_Written instruction:_ Every line in the listing is to be echoed verbatim.

__________________________________________________

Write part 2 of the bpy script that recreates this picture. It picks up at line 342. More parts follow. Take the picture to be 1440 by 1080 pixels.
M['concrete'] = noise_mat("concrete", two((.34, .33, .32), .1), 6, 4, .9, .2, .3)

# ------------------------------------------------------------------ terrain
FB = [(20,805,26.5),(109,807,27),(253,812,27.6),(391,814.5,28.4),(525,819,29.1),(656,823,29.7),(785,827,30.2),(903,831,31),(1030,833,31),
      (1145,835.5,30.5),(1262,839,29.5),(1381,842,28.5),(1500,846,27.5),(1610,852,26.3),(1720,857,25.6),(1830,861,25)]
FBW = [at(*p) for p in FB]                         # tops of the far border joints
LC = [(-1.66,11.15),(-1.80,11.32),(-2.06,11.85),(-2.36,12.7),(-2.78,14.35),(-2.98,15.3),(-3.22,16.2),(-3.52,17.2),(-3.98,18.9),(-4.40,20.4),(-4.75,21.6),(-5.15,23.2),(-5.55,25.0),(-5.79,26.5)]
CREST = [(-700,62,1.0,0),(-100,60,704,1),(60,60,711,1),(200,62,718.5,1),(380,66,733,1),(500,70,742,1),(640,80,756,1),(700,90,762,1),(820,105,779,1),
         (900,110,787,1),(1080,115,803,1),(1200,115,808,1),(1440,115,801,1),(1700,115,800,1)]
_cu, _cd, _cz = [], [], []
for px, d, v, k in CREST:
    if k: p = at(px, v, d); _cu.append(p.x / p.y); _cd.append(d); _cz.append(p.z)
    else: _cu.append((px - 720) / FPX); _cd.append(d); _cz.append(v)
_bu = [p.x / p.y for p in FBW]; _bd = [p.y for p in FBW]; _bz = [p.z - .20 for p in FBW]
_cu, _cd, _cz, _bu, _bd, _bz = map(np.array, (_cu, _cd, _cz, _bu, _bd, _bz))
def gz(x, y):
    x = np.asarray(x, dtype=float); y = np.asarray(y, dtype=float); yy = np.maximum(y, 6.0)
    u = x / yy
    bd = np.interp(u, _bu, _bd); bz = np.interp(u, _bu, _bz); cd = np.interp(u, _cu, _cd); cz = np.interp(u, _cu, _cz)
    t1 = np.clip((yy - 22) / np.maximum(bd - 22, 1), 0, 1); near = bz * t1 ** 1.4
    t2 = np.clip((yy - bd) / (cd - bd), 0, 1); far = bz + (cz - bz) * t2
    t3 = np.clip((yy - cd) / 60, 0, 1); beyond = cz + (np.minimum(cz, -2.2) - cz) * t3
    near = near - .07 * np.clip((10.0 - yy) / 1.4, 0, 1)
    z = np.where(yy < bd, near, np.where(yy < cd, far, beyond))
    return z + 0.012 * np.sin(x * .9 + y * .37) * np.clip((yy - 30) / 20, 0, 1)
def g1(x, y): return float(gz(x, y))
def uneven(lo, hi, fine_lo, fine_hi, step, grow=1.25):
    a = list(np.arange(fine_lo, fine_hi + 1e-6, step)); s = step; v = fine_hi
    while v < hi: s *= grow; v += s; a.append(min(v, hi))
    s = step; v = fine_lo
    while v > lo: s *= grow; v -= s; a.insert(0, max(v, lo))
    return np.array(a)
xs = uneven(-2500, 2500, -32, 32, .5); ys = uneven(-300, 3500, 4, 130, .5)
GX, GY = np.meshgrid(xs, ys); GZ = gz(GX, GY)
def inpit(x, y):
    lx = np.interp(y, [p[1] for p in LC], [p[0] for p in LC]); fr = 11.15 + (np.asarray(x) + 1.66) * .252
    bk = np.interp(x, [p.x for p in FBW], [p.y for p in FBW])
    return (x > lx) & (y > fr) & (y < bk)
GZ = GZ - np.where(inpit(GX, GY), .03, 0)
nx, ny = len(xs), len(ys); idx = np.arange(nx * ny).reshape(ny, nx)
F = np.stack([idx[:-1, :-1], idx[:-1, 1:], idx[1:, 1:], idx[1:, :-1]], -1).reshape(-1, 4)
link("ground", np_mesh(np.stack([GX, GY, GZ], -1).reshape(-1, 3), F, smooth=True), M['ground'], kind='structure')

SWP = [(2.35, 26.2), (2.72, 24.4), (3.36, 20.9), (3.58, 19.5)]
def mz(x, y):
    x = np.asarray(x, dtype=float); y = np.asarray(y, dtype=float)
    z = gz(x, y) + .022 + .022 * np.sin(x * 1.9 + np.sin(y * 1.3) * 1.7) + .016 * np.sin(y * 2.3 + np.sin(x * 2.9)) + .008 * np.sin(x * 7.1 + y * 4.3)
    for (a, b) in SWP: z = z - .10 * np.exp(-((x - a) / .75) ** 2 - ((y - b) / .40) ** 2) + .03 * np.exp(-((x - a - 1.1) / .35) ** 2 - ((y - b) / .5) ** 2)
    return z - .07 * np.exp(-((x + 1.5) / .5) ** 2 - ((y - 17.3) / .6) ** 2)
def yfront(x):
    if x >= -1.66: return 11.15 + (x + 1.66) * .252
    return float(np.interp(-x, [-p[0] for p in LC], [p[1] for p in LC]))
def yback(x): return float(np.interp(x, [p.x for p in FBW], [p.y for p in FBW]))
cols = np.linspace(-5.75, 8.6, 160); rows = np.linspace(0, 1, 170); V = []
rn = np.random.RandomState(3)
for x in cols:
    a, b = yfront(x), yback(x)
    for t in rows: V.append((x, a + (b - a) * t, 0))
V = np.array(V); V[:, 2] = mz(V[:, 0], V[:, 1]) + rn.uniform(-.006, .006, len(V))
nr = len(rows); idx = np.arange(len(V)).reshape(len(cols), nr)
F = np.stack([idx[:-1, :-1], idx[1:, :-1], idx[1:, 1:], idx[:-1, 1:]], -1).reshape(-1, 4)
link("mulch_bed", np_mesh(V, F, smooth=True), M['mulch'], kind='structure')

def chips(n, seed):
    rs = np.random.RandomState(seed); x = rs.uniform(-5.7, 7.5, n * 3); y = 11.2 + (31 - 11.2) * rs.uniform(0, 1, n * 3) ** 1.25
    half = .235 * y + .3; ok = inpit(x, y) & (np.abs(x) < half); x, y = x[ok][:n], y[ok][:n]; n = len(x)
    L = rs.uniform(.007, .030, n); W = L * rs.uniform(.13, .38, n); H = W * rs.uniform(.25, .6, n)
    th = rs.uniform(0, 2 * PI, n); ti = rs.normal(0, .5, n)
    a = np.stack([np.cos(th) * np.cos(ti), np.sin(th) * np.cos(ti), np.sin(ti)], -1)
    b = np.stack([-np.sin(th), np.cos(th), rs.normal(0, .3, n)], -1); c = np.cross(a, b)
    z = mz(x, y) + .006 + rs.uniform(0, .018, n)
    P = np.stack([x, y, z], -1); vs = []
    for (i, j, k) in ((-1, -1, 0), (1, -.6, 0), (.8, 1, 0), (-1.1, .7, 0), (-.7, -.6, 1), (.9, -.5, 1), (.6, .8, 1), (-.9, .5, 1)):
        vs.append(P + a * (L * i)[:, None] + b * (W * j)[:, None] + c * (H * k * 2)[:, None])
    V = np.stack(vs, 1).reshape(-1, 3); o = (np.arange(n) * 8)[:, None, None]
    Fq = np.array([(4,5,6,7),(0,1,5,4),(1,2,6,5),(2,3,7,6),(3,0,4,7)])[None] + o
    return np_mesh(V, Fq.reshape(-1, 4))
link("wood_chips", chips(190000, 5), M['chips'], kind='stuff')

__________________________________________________

_Answer for this exercise:_
Write part 2 of the bpy script that recreates this picture. It picks up at line 342. More parts follow. Take the picture to be 1440 by 1080 pixels.
M['concrete'] = noise_mat("concrete", two((.34, .33, .32), .1), 6, 4, .9, .2, .3)

# ------------------------------------------------------------------ terrain
FB = [(20,805,26.5),(109,807,27),(253,812,27.6),(391,814.5,28.4),(525,819,29.1),(656,823,29.7),(785,827,30.2),(903,831,31),(1030,833,31),
      (1145,835.5,30.5),(1262,839,29.5),(1381,842,28.5),(1500,846,27.5),(1610,852,26.3),(1720,857,25.6),(1830,861,25)]
FBW = [at(*p) for p in FB]                         # tops of the far border joints
LC = [(-1.66,11.15),(-1.80,11.32),(-2.06,11.85),(-2.36,12.7),(-2.78,14.35),(-2.98,15.3),(-3.22,16.2),(-3.52,17.2),(-3.98,18.9),(-4.40,20.4),(-4.75,21.6),(-5.15,23.2),(-5.55,25.0),(-5.79,26.5)]
CREST = [(-700,62,1.0,0),(-100,60,704,1),(60,60,711,1),(200,62,718.5,1),(380,66,733,1),(500,70,742,1),(640,80,756,1),(700,90,762,1),(820,105,779,1),
         (900,110,787,1),(1080,115,803,1),(1200,115,808,1),(1440,115,801,1),(1700,115,800,1)]
_cu, _cd, _cz = [], [], []
for px, d, v, k in CREST:
    if k: p = at(px, v, d); _cu.append(p.x / p.y); _cd.append(d); _cz.append(p.z)
    else: _cu.append((px - 720) / FPX); _cd.append(d); _cz.append(v)
_bu = [p.x / p.y for p in FBW]; _bd = [p.y for p in FBW]; _bz = [p.z - .20 for p in FBW]
_cu, _cd, _cz, _bu, _bd, _bz = map(np.array, (_cu, _cd, _cz, _bu, _bd, _bz))
def gz(x, y):
    x = np.asarray(x, dtype=float); y = np.asarray(y, dtype=float); yy = np.maximum(y, 6.0)
    u = x / yy
    bd = np.interp(u, _bu, _bd); bz = np.interp(u, _bu, _bz); cd = np.interp(u, _cu, _cd); cz = np.interp(u, _cu, _cz)
    t1 = np.clip((yy - 22) / np.maximum(bd - 22, 1), 0, 1); near = bz * t1 ** 1.4
    t2 = np.clip((yy - bd) / (cd - bd), 0, 1); far = bz + (cz - bz) * t2
    t3 = np.clip((yy - cd) / 60, 0, 1); beyond = cz + (np.minimum(cz, -2.2) - cz) * t3
    near = near - .07 * np.clip((10.0 - yy) / 1.4, 0, 1)
    z = np.where(yy < bd, near, np.where(yy < cd, far, beyond))
    return z + 0.012 * np.sin(x * .9 + y * .37) * np.clip((yy - 30) / 20, 0, 1)
def g1(x, y): return float(gz(x, y))
def uneven(lo, hi, fine_lo, fine_hi, step, grow=1.25):
    a = list(np.arange(fine_lo, fine_hi + 1e-6, step)); s = step; v = fine_hi
    while v < hi: s *= grow; v += s; a.append(min(v, hi))
    s = step; v = fine_lo
    while v > lo: s *= grow; v -= s; a.insert(0, max(v, lo))
    return np.array(a)
xs = uneven(-2500, 2500, -32, 32, .5); ys = uneven(-300, 3500, 4, 130, .5)
GX, GY = np.meshgrid(xs, ys); GZ = gz(GX, GY)
def inpit(x, y):
    lx = np.interp(y, [p[1] for p in LC], [p[0] for p in LC]); fr = 11.15 + (np.asarray(x) + 1.66) * .252
    bk = np.interp(x, [p.x for p in FBW], [p.y for p in FBW])
    return (x > lx) & (y > fr) & (y < bk)
GZ = GZ - np.where(inpit(GX, GY), .03, 0)
nx, ny = len(xs), len(ys); idx = np.arange(nx * ny).reshape(ny, nx)
F = np.stack([idx[:-1, :-1], idx[:-1, 1:], idx[1:, 1:], idx[1:, :-1]], -1).reshape(-1, 4)
link("ground", np_mesh(np.stack([GX, GY, GZ], -1).reshape(-1, 3), F, smooth=True), M['ground'], kind='structure')

SWP = [(2.35, 26.2), (2.72, 24.4), (3.36, 20.9), (3.58, 19.5)]
def mz(x, y):
    x = np.asarray(x, dtype=float); y = np.asarray(y, dtype=float)
    z = gz(x, y) + .022 + .022 * np.sin(x * 1.9 + np.sin(y * 1.3) * 1.7) + .016 * np.sin(y * 2.3 + np.sin(x * 2.9)) + .008 * np.sin(x * 7.1 + y * 4.3)
    for (a, b) in SWP: z = z - .10 * np.exp(-((x - a) / .75) ** 2 - ((y - b) / .40) ** 2) + .03 * np.exp(-((x - a - 1.1) / .35) ** 2 - ((y - b) / .5) ** 2)
    return z - .07 * np.exp(-((x + 1.5) / .5) ** 2 - ((y - 17.3) / .6) ** 2)
def yfront(x):
    if x >= -1.66: return 11.15 + (x + 1.66) * .252
    return float(np.interp(-x, [-p[0] for p in LC], [p[1] for p in LC]))
def yback(x): return float(np.interp(x, [p.x for p in FBW], [p.y for p in FBW]))
cols = np.linspace(-5.75, 8.6, 160); rows = np.linspace(0, 1, 170); V = []
rn = np.random.RandomState(3)
for x in cols:
    a, b = yfront(x), yback(x)
    for t in rows: V.append((x, a + (b - a) * t, 0))
V = np.array(V); V[:, 2] = mz(V[:, 0], V[:, 1]) + rn.uniform(-.006, .006, len(V))
nr = len(rows); idx = np.arange(len(V)).reshape(len(cols), nr)
F = np.stack([idx[:-1, :-1], idx[1:, :-1], idx[1:, 1:], idx[:-1, 1:]], -1).reshape(-1, 4)
link("mulch_bed", np_mesh(V, F, smooth=True), M['mulch'], kind='structure')

def chips(n, seed):
    rs = np.random.RandomState(seed); x = rs.uniform(-5.7, 7.5, n * 3); y = 11.2 + (31 - 11.2) * rs.uniform(0, 1, n * 3) ** 1.25
    half = .235 * y + .3; ok = inpit(x, y) & (np.abs(x) < half); x, y = x[ok][:n], y[ok][:n]; n = len(x)
    L = rs.uniform(.007, .030, n); W = L * rs.uniform(.13, .38, n); H = W * rs.uniform(.25, .6, n)
    th = rs.uniform(0, 2 * PI, n); ti = rs.normal(0, .5, n)
    a = np.stack([np.cos(th) * np.cos(ti), np.sin(th) * np.cos(ti), np.sin(ti)], -1)
    b = np.stack([-np.sin(th), np.cos(th), rs.normal(0, .3, n)], -1); c = np.cross(a, b)
    z = mz(x, y) + .006 + rs.uniform(0, .018, n)
    P = np.stack([x, y, z], -1); vs = []
    for (i, j, k) in ((-1, -1, 0), (1, -.6, 0), (.8, 1, 0), (-1.1, .7, 0), (-.7, -.6, 1), (.9, -.5, 1), (.6, .8, 1), (-.9, .5, 1)):
        vs.append(P + a * (L * i)[:, None] + b * (W * j)[:, None] + c * (H * k * 2)[:, None])
    V = np.stack(vs, 1).reshape(-1, 3); o = (np.arange(n) * 8)[:, None, None]
    Fq = np.array([(4,5,6,7),(0,1,5,4),(1,2,6,5),(2,3,7,6),(3,0,4,7)])[None] + o
    return np_mesh(V, Fq.reshape(-1, 4))
link("wood_chips", chips(190000, 5), M['chips'], kind='stuff')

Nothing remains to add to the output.